The exercise:
Leaving out every picture, copy the lines of the data exactly, from the first through the line containing "return m, nt, b".

╭─ Data segment

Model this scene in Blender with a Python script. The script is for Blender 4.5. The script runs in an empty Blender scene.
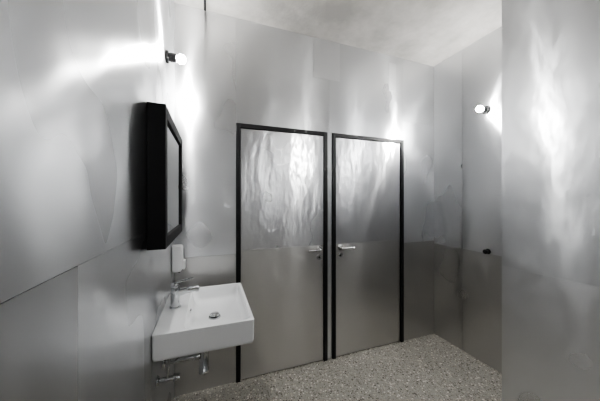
import bpy, bmesh, math, random
from mathutils import Vector, Matrix
random.seed(4)
scene = bpy.context.scene
coll = scene.collection

# ------------------------------------------------------------ room numbers (metres)
H = 2.93; CAMH = 1.46
XL = -0.25; XR = 2.31; YB = 2.045
XP = 1.73; YP = 1.03; YF = -1.6

# ------------------------------------------------------------ materials
def new_mat(name):
    m = bpy.data.materials.new(name); m.use_nodes = True
    nt = m.node_tree; b = nt.nodes['Principled BSDF']
    return m, nt, b

def simple(name, col, rough=0.5, metal=0.0, coat=0.0, emis=None, es=0):
    m, nt, b = new_mat(name)
    b.inputs['Base Color'].default_value = (*col, 1)
    b.inputs['Roughness'].default_value = rough
    b.inputs['Metallic'].default_value = metal
    b.inputs['Coat Weight'].default_value = coat
    if emis:
        b.inputs['Emission Color'].default_value = (*emis, 1)
        b.inputs['Emission Strength'].default_value = es
    # subtle procedural roughness variation
    n = nt.nodes.new('ShaderNodeTexNoise'); n.inputs['Scale'].default_value = 25
    mr = nt.nodes.new('ShaderNodeMapRange')
    mr.inputs['To Min'].default_value = max(0, rough-0.03); mr.inputs['To Max'].default_value = min(1, rough+0.05)
    nt.links.new(n.outputs['Fac'], mr.inputs['Value']); nt.links.new(mr.outputs['Result'], b.inputs['Roughness'])
    return m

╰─

Response below:
Model this scene in Blender with a Python script. The script is for Blender 4.5. The script runs in an empty Blender scene.
import bpy, bmesh, math, random
from mathutils import Vector, Matrix
random.seed(4)
scene = bpy.context.scene
coll = scene.collection

# ------------------------------------------------------------ room numbers (metres)
H = 2.93; CAMH = 1.46
XL = -0.25; XR = 2.31; YB = 2.045
XP = 1.73; YP = 1.03; YF = -1.6

# ------------------------------------------------------------ materials
def new_mat(name):
    m = bpy.data.materials.new(name); m.use_nodes = True
    nt = m.node_tree; b = nt.nodes['Principled BSDF']
    return m, nt, b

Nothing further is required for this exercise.